What the task asks: Only the lines from the start of the entries through the line with "return link(e)" are wanted; please output them exactly.

Provided material:
────────────────────────────────────────

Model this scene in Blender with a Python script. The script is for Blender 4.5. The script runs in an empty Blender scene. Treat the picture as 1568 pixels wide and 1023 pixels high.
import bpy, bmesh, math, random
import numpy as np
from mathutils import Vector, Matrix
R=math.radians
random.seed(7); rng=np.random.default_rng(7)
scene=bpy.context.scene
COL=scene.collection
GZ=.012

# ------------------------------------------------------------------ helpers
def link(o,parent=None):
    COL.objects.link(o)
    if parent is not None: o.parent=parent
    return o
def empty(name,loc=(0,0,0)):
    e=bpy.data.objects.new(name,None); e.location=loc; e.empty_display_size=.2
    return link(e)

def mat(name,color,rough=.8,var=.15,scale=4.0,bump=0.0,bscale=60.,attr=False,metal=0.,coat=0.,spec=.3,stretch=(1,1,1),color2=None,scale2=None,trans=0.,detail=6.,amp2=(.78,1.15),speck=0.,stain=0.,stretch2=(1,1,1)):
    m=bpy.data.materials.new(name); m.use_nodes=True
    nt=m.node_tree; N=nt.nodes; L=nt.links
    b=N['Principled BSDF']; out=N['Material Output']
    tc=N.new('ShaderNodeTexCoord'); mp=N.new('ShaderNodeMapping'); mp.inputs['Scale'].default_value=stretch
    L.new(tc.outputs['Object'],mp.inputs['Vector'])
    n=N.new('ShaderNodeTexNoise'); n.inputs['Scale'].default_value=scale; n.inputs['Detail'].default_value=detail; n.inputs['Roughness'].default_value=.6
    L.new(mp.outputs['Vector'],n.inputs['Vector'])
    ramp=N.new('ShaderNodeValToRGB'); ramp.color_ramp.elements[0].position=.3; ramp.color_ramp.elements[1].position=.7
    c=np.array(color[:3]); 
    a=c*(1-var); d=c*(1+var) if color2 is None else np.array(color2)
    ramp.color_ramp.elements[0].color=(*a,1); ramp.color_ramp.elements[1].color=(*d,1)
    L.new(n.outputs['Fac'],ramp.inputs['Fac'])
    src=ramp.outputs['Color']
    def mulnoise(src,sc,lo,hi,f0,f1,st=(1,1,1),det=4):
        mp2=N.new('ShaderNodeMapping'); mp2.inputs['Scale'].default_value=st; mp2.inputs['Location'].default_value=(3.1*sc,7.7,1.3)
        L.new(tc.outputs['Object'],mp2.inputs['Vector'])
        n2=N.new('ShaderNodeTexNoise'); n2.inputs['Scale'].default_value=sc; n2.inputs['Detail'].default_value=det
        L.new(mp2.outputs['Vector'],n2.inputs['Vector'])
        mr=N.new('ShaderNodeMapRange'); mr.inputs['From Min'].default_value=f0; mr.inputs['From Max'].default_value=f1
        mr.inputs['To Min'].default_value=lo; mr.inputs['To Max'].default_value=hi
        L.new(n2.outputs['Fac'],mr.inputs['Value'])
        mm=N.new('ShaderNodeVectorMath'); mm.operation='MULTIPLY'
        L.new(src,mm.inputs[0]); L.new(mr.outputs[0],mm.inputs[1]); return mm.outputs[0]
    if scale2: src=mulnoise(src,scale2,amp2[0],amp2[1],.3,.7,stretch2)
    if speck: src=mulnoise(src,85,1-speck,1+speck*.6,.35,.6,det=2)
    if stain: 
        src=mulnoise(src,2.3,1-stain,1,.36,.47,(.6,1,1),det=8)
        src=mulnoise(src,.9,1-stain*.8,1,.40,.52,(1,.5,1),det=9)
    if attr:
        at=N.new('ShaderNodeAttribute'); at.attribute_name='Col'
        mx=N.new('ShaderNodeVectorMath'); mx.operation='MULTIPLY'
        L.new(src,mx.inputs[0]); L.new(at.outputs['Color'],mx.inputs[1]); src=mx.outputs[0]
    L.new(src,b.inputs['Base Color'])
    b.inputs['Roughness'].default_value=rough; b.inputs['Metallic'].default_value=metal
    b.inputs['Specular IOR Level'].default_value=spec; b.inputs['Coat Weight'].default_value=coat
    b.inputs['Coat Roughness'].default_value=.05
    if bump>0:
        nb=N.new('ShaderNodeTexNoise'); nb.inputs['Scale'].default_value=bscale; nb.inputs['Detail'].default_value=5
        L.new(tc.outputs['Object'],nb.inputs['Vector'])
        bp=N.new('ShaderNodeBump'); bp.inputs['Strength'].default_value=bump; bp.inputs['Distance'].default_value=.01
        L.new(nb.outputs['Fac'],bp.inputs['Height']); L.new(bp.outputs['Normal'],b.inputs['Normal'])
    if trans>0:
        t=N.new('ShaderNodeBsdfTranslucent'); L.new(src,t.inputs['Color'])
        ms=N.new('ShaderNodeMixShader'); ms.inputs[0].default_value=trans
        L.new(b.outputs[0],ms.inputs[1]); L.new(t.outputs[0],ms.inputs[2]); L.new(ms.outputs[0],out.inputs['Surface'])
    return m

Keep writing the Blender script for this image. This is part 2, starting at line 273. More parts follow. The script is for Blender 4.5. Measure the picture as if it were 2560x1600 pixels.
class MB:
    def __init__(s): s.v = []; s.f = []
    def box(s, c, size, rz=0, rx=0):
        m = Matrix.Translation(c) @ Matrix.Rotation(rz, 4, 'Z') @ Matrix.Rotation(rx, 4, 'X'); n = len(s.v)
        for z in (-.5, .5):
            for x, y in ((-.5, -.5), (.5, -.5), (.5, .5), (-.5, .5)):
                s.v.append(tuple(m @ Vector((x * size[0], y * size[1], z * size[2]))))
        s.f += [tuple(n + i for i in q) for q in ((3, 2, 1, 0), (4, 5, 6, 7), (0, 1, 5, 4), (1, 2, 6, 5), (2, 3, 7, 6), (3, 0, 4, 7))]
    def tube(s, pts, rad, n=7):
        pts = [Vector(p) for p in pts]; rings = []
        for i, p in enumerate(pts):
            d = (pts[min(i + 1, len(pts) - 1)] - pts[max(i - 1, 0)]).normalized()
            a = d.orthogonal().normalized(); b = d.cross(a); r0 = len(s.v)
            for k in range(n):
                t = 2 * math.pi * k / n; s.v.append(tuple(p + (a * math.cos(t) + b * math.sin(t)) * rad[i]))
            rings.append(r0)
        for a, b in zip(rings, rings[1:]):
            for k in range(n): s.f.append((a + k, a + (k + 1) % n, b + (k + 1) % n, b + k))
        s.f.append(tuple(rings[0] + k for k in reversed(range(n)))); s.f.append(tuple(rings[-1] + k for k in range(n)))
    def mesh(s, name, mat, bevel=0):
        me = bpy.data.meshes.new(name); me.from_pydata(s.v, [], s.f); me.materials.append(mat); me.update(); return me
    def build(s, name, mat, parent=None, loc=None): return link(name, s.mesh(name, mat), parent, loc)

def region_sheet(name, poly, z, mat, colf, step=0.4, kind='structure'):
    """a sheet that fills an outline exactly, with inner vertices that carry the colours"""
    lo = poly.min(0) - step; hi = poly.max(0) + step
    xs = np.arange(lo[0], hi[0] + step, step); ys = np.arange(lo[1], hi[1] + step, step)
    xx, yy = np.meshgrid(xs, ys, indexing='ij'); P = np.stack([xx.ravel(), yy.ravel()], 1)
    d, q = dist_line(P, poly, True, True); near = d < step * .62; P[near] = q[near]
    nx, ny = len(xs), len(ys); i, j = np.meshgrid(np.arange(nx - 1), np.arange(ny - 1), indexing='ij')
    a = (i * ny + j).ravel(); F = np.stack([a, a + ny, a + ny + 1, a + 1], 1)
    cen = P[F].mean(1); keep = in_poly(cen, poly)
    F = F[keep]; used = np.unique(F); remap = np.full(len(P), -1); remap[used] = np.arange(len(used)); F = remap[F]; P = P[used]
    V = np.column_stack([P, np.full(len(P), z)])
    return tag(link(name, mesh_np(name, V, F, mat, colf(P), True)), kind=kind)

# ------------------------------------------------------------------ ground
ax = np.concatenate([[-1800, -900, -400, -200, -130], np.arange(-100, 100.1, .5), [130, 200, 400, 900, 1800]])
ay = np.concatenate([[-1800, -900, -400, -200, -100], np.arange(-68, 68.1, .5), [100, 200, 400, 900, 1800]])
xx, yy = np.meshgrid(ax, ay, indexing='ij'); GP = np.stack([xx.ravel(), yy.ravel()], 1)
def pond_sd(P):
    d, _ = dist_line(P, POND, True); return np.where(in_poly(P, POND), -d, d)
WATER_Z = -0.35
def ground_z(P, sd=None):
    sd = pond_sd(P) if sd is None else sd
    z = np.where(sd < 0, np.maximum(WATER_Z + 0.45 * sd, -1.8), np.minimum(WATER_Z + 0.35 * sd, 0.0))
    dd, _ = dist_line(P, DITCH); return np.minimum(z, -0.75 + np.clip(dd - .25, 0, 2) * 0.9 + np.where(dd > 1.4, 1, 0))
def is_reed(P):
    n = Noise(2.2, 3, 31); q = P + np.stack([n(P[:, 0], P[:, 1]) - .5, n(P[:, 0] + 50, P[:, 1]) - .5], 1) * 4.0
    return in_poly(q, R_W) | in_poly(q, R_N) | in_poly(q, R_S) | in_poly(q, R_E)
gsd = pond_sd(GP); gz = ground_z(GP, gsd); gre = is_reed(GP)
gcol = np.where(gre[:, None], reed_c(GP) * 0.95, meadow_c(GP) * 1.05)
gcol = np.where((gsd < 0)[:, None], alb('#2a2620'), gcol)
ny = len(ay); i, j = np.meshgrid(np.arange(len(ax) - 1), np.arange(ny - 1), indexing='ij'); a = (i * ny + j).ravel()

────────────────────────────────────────

Task response:
Model this scene in Blender with a Python script. The script is for Blender 4.5. The script runs in an empty Blender scene. Treat the picture as 1568 pixels wide and 1023 pixels high.
import bpy, bmesh, math, random
import numpy as np
from mathutils import Vector, Matrix
R=math.radians
random.seed(7); rng=np.random.default_rng(7)
scene=bpy.context.scene
COL=scene.collection
GZ=.012

# ------------------------------------------------------------------ helpers
def link(o,parent=None):
    COL.objects.link(o)
    if parent is not None: o.parent=parent
    return o
def empty(name,loc=(0,0,0)):
    e=bpy.data.objects.new(name,None); e.location=loc; e.empty_display_size=.2
    return link(e)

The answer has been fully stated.